▸ EXERCISE
Will you write out the data exactly, excluding every picture?

○ ○ ○ ○ ○ ○ ○

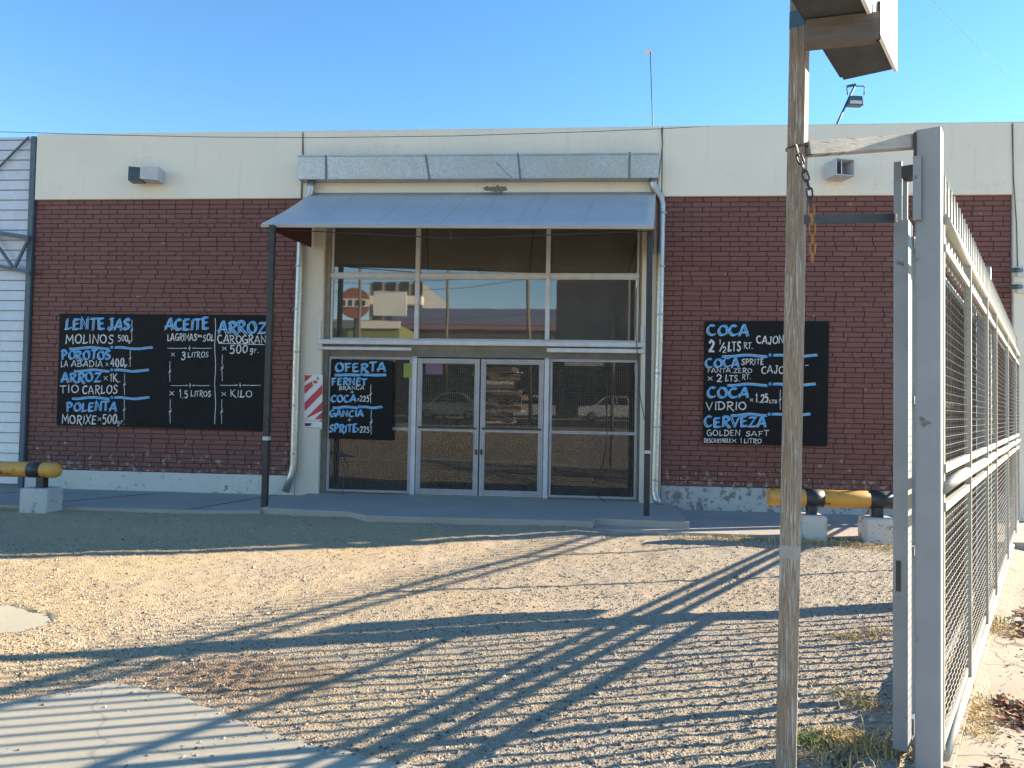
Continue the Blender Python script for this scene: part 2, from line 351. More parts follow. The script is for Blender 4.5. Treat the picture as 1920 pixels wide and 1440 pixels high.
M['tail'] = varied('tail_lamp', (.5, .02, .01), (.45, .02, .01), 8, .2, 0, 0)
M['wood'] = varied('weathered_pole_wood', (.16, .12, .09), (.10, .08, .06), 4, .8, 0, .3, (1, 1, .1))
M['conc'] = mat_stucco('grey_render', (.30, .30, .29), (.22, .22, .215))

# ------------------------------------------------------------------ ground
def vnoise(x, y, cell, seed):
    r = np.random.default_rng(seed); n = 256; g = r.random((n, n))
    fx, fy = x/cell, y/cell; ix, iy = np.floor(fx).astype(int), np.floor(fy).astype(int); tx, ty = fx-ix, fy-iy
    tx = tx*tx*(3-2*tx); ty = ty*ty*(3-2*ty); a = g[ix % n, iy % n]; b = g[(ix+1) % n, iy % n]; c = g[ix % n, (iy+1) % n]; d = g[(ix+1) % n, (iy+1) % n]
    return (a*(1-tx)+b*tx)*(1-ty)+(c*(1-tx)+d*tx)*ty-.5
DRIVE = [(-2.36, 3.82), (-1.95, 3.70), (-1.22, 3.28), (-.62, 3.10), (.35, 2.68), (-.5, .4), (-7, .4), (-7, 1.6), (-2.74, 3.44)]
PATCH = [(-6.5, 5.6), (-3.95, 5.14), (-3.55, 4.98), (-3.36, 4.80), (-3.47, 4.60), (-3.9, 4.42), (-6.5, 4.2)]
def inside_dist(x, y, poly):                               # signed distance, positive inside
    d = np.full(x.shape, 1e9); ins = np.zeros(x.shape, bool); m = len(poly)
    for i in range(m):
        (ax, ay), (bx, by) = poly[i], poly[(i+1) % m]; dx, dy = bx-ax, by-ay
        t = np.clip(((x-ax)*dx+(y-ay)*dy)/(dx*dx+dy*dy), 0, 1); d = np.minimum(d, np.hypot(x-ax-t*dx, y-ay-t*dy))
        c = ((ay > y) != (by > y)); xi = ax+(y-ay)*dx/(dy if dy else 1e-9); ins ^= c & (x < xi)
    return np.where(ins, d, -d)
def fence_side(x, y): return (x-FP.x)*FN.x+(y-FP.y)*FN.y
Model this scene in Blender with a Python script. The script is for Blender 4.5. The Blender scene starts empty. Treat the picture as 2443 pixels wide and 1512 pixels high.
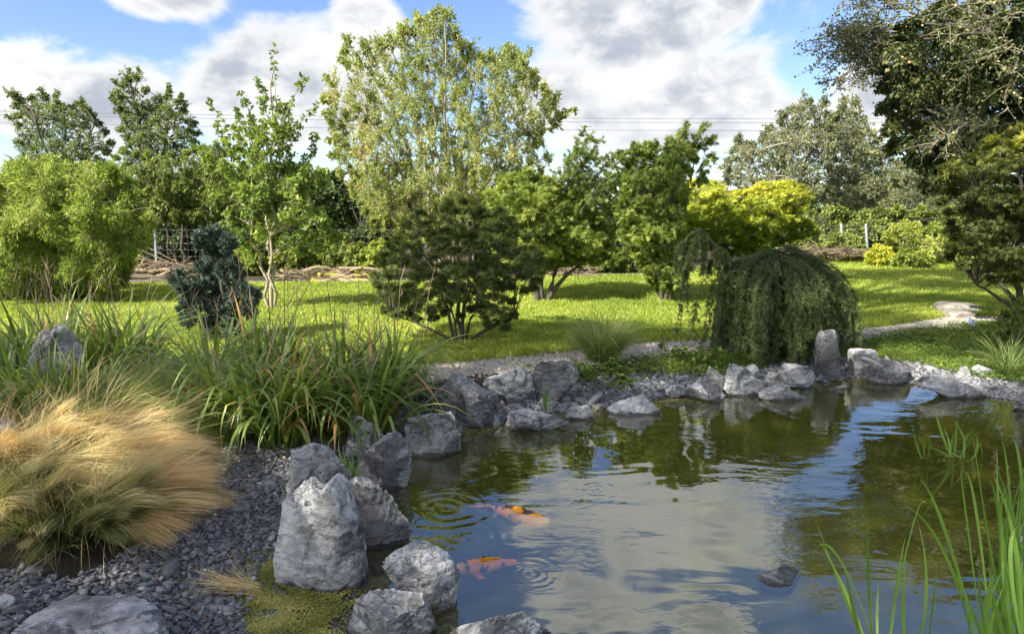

○ ○ ○ ○ ○ ○ ○

▸ FINAL RESULT
Continue the Blender Python script for this scene: part 2, from line 351. More parts follow. The script is for Blender 4.5. Treat the picture as 1920 pixels wide and 1440 pixels high.
M['tail'] = varied('tail_lamp', (.5, .02, .01), (.45, .02, .01), 8, .2, 0, 0)
M['wood'] = varied('weathered_pole_wood', (.16, .12, .09), (.10, .08, .06), 4, .8, 0, .3, (1, 1, .1))
M['conc'] = mat_stucco('grey_render', (.30, .30, .29), (.22, .22, .215))

# ------------------------------------------------------------------ ground
def vnoise(x, y, cell, seed):
    r = np.random.default_rng(seed); n = 256; g = r.random((n, n))
    fx, fy = x/cell, y/cell; ix, iy = np.floor(fx).astype(int), np.floor(fy).astype(int); tx, ty = fx-ix, fy-iy
    tx = tx*tx*(3-2*tx); ty = ty*ty*(3-2*ty); a = g[ix % n, iy % n]; b = g[(ix+1) % n, iy % n]; c = g[ix % n, (iy+1) % n]; d = g[(ix+1) % n, (iy+1) % n]
    return (a*(1-tx)+b*tx)*(1-ty)+(c*(1-tx)+d*tx)*ty-.5
DRIVE = [(-2.36, 3.82), (-1.95, 3.70), (-1.22, 3.28), (-.62, 3.10), (.35, 2.68), (-.5, .4), (-7, .4), (-7, 1.6), (-2.74, 3.44)]
PATCH = [(-6.5, 5.6), (-3.95, 5.14), (-3.55, 4.98), (-3.36, 4.80), (-3.47, 4.60), (-3.9, 4.42), (-6.5, 4.2)]
def inside_dist(x, y, poly):                               # signed distance, positive inside
    d = np.full(x.shape, 1e9); ins = np.zeros(x.shape, bool); m = len(poly)
    for i in range(m):
        (ax, ay), (bx, by) = poly[i], poly[(i+1) % m]; dx, dy = bx-ax, by-ay
        t = np.clip(((x-ax)*dx+(y-ay)*dy)/(dx*dx+dy*dy), 0, 1); d = np.minimum(d, np.hypot(x-ax-t*dx, y-ay-t*dy))
        c = ((ay > y) != (by > y)); xi = ax+(y-ay)*dx/(dy if dy else 1e-9); ins ^= c & (x < xi)
    return np.where(ins, d, -d)
def fence_side(x, y): return (x-FP.x)*FN.x+(y-FP.y)*FN.y
Model this scene in Blender with a Python script. The script is for Blender 4.5. The Blender scene starts empty. Treat the picture as 2443 pixels wide and 1512 pixels high.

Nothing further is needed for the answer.